== Provided material ==
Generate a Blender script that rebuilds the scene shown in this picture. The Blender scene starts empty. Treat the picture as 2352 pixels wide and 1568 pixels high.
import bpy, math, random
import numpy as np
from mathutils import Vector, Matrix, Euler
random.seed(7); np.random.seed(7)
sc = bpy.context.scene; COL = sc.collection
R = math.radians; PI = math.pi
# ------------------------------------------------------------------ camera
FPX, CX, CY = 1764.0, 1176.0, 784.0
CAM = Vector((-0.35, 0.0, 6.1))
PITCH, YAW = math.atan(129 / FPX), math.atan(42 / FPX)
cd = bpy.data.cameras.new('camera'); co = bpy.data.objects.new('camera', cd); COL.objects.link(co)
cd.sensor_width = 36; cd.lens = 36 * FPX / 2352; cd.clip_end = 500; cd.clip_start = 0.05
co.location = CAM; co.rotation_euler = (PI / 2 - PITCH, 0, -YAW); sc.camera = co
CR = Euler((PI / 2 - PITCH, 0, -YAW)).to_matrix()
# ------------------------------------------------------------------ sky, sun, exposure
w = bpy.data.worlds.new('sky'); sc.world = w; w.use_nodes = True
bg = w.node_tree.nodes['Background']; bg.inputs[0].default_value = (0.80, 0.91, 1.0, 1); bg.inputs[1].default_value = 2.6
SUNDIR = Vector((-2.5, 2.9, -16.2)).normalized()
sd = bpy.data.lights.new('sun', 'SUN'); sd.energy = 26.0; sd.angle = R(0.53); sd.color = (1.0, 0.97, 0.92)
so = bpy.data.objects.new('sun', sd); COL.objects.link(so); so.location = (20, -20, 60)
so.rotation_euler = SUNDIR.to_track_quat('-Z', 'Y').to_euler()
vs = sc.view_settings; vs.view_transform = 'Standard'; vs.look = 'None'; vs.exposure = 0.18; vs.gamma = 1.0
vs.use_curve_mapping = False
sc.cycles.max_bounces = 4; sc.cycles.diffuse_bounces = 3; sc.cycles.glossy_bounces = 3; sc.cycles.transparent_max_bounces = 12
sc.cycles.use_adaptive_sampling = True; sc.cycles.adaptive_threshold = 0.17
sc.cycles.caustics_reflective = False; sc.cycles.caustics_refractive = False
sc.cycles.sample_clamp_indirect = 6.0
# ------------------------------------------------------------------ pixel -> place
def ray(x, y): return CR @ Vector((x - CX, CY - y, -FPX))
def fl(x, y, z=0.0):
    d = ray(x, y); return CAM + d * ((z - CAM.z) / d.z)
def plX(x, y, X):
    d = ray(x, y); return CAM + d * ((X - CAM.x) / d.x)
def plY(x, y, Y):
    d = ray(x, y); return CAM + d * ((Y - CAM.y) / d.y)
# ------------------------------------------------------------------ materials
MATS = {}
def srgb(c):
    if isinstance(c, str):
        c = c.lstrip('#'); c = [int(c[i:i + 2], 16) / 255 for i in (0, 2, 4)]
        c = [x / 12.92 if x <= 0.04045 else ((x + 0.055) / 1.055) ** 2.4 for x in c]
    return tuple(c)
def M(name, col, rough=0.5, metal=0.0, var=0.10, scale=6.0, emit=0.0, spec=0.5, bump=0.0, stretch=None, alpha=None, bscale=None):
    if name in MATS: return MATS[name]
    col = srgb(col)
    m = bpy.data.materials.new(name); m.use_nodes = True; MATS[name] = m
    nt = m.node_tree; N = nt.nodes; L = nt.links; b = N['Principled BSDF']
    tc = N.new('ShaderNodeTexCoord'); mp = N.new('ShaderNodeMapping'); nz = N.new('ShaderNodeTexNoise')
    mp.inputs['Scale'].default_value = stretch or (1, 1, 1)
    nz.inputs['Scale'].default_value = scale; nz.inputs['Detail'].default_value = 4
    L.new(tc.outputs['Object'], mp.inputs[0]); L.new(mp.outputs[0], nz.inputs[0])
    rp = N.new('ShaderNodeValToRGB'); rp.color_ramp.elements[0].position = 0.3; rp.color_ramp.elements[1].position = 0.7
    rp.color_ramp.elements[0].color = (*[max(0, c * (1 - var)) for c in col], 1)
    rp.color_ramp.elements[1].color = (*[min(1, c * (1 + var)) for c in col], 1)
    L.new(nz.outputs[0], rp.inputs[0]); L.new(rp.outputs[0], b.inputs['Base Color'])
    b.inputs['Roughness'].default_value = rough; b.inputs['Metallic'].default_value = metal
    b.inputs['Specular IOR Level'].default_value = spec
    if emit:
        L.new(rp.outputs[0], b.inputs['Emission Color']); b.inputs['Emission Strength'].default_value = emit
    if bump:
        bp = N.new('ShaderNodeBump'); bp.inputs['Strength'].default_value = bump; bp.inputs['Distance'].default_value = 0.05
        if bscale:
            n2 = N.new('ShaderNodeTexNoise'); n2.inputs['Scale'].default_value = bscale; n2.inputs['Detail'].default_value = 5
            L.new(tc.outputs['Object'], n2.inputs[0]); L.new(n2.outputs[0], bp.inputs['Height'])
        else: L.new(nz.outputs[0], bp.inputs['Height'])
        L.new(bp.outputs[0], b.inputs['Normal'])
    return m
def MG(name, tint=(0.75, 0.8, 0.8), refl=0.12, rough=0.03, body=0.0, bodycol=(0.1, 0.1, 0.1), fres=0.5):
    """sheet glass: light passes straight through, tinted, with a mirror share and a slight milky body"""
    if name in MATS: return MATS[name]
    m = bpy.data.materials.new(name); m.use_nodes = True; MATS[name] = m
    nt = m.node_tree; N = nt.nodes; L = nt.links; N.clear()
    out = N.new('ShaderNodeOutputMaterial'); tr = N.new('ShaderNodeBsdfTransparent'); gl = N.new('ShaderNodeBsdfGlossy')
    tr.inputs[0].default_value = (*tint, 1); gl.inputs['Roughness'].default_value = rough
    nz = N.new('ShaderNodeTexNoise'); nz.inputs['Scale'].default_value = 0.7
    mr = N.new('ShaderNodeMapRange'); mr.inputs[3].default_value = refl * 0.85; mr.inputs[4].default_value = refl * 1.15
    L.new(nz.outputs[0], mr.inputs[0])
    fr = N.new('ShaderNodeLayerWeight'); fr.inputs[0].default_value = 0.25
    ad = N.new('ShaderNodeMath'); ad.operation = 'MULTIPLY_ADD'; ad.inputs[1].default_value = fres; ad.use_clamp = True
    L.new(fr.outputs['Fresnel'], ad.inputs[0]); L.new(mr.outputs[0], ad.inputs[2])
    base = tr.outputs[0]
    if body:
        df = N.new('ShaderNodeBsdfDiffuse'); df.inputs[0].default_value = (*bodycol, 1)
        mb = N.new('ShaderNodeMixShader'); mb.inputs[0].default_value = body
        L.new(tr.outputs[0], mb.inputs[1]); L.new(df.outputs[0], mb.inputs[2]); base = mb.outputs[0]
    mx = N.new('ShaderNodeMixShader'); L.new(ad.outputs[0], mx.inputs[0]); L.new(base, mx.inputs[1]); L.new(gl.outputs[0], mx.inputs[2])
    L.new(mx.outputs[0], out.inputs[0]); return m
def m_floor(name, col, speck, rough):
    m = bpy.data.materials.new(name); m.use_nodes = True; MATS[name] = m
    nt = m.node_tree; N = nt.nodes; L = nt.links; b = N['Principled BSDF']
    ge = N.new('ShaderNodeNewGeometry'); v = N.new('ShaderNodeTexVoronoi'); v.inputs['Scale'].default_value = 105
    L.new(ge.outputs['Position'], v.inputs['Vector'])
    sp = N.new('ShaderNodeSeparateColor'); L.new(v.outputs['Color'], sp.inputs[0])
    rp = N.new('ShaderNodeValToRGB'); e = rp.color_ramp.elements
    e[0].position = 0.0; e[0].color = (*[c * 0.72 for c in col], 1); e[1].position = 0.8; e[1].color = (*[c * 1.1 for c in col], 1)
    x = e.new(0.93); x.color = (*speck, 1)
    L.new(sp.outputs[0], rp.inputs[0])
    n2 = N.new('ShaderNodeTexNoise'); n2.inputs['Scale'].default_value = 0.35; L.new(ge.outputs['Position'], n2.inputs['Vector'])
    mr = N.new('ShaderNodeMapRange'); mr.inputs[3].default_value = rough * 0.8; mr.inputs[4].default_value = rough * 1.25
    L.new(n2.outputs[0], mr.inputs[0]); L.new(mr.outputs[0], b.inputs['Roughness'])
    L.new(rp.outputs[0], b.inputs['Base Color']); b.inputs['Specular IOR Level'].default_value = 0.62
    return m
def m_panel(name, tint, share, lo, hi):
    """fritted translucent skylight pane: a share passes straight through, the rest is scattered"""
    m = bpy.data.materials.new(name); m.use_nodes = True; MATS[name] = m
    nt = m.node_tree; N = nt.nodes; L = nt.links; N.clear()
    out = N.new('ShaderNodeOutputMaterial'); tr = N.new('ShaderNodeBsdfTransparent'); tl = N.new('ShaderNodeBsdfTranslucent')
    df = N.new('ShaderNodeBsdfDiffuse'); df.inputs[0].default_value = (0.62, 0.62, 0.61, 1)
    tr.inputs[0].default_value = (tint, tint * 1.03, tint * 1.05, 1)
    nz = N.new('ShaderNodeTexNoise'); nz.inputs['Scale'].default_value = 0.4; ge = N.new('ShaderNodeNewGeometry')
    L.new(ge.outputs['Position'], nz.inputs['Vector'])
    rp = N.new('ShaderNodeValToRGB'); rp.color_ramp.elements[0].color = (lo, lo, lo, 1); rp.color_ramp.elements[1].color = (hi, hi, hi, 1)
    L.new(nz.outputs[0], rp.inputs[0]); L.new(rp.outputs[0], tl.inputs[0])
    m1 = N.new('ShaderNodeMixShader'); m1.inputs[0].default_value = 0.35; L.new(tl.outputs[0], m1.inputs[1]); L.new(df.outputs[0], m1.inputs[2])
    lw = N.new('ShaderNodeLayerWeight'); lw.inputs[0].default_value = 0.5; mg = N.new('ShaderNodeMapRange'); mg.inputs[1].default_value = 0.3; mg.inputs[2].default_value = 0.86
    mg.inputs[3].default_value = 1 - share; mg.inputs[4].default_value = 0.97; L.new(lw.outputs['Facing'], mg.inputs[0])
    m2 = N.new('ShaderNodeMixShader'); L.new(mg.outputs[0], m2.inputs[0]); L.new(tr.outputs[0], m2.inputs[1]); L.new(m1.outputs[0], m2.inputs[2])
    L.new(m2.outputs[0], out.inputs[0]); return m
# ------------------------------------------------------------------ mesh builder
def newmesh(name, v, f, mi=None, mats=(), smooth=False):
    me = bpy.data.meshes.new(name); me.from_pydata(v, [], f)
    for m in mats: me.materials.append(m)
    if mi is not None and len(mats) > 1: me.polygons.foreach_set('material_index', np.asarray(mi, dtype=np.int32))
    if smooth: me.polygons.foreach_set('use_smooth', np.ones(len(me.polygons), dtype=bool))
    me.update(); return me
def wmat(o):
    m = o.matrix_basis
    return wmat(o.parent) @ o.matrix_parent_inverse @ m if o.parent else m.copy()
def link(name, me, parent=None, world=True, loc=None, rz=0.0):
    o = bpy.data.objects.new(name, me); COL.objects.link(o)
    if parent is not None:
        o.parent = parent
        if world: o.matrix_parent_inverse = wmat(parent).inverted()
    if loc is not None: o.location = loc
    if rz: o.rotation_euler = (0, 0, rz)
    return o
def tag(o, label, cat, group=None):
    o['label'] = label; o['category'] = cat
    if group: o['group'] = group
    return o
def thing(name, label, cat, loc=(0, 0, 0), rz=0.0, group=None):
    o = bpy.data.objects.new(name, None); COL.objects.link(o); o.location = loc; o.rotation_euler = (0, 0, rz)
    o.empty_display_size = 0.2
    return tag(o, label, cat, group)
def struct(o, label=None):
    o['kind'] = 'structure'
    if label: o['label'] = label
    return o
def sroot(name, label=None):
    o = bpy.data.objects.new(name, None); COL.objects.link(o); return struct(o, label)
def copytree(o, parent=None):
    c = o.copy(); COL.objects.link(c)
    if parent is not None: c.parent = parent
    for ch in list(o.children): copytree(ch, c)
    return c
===
### [Given task]
Find the lines that include the string "scene", then copy each of them.

### [Written solution]
Generate a Blender script that rebuilds the scene shown in this picture. The Blender scene starts empty. Treat the picture as 2352 pixels wide and 1568 pixels high.
sc = bpy.context.scene; COL = sc.collection